The effect of dopants on crystal growth kinetics of lithium disilicate: surface versus bulk crystallization

Glasses with the compositions 2 R(y)O(z)98 Li2Si2O5 (R=Al, Ti, La, Ce, or Nb) and x ZrO2(100-x) Li2Si2O5 (x=1, 2, 3, or 5 mol%) were studied with respect to their crystallization behavior using differential scanning calorimetry, X-ray diffraction, as well as optical and scanning electron microscopy. During thermal treatment, in all samples lithium disilicate was crystallized. From the differential scanning calorimetry profiles recorded using different heating rates in the range from 5 to 20K/min, activation energies and Avrami parameters were calculated. The activation energies decreased for coarser powders and bulk samples.
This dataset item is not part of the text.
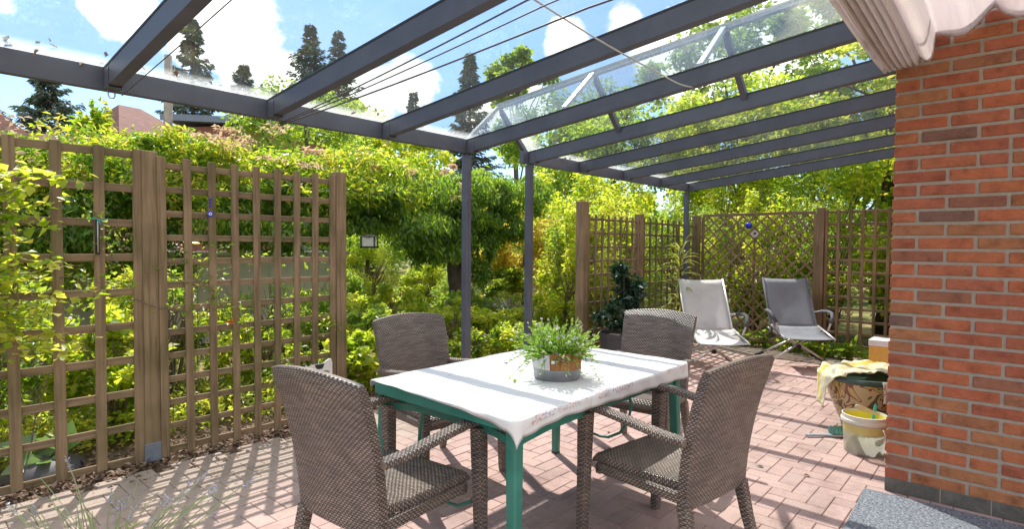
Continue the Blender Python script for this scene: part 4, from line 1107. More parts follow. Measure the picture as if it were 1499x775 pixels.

The Avrami parameters were smallest for fine powders and largest for the bulk samples, which stand for sole surface and predominant bulk crystallization, respectively. The crystal growth velocities determined from optical and scanning electron micrographs were largest for the undoped sample. For most samples, the crystal growth velocities were notably larger (up to two times) for the bulk crystallization than for surface crystallization. This should be due to the formation of concentration gradients formed by the shoved-away components, which are not incorporated into the lithium disilicate crystals. In the case of bulk crystallization, radial diffusion plays an important part which enhances diffusion and hence leads to higher growth velocities.